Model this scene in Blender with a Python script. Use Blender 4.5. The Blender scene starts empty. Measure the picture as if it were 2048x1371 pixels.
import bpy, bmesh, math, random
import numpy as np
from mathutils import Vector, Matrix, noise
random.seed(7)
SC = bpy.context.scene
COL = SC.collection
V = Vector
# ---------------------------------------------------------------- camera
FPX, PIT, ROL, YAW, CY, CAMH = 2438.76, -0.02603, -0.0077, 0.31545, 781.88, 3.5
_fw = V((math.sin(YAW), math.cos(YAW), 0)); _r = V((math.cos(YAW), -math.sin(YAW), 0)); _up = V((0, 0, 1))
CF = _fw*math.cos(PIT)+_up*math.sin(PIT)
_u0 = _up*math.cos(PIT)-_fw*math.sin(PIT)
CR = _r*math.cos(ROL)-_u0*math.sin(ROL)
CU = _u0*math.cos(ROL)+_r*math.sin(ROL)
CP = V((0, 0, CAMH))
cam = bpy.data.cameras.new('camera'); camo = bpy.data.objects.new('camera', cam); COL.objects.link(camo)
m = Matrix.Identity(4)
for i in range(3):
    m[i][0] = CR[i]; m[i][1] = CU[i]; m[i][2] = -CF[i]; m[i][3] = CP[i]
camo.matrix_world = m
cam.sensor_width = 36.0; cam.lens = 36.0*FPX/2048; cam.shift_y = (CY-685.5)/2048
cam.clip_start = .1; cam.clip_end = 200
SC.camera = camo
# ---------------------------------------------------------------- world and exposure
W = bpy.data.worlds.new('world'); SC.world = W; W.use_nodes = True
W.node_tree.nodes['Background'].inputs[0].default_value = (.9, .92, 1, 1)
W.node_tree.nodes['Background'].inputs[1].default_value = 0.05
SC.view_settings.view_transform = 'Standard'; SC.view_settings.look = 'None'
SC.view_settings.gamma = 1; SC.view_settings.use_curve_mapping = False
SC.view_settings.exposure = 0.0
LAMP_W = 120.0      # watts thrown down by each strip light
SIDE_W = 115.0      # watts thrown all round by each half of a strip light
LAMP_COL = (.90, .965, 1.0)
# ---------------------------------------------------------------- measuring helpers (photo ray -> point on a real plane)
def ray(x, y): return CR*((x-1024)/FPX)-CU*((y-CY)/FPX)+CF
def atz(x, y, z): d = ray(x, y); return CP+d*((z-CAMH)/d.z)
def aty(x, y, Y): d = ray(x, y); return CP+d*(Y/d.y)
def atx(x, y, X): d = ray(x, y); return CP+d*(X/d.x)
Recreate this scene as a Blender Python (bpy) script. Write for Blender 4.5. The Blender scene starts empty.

══════════════════════════════

→ **WORK TO COMPLETE**
Please reproduce the entire listing, exactly as shown.

→ **THE RESULT**
Model this scene in Blender with a Python script. Use Blender 4.5. The Blender scene starts empty. Measure the picture as if it were 2048x1371 pixels.
import bpy, bmesh, math, random
import numpy as np
from mathutils import Vector, Matrix, noise
random.seed(7)
SC = bpy.context.scene
COL = SC.collection
V = Vector
# ---------------------------------------------------------------- camera
FPX, PIT, ROL, YAW, CY, CAMH = 2438.76, -0.02603, -0.0077, 0.31545, 781.88, 3.5
_fw = V((math.sin(YAW), math.cos(YAW), 0)); _r = V((math.cos(YAW), -math.sin(YAW), 0)); _up = V((0, 0, 1))
CF = _fw*math.cos(PIT)+_up*math.sin(PIT)
_u0 = _up*math.cos(PIT)-_fw*math.sin(PIT)
CR = _r*math.cos(ROL)-_u0*math.sin(ROL)
CU = _u0*math.cos(ROL)+_r*math.sin(ROL)
CP = V((0, 0, CAMH))
cam = bpy.data.cameras.new('camera'); camo = bpy.data.objects.new('camera', cam); COL.objects.link(camo)
m = Matrix.Identity(4)
for i in range(3):
    m[i][0] = CR[i]; m[i][1] = CU[i]; m[i][2] = -CF[i]; m[i][3] = CP[i]
camo.matrix_world = m
cam.sensor_width = 36.0; cam.lens = 36.0*FPX/2048; cam.shift_y = (CY-685.5)/2048
cam.clip_start = .1; cam.clip_end = 200
SC.camera = camo
# ---------------------------------------------------------------- world and exposure
W = bpy.data.worlds.new('world'); SC.world = W; W.use_nodes = True
W.node_tree.nodes['Background'].inputs[0].default_value = (.9, .92, 1, 1)
W.node_tree.nodes['Background'].inputs[1].default_value = 0.05
SC.view_settings.view_transform = 'Standard'; SC.view_settings.look = 'None'
SC.view_settings.gamma = 1; SC.view_settings.use_curve_mapping = False
SC.view_settings.exposure = 0.0
LAMP_W = 120.0      # watts thrown down by each strip light
SIDE_W = 115.0      # watts thrown all round by each half of a strip light
LAMP_COL = (.90, .965, 1.0)
# ---------------------------------------------------------------- measuring helpers (photo ray -> point on a real plane)
def ray(x, y): return CR*((x-1024)/FPX)-CU*((y-CY)/FPX)+CF
def atz(x, y, z): d = ray(x, y); return CP+d*((z-CAMH)/d.z)
def aty(x, y, Y): d = ray(x, y); return CP+d*(Y/d.y)
def atx(x, y, X): d = ray(x, y); return CP+d*(X/d.x)
Recreate this scene as a Blender Python (bpy) script. Write for Blender 4.5. The Blender scene starts empty.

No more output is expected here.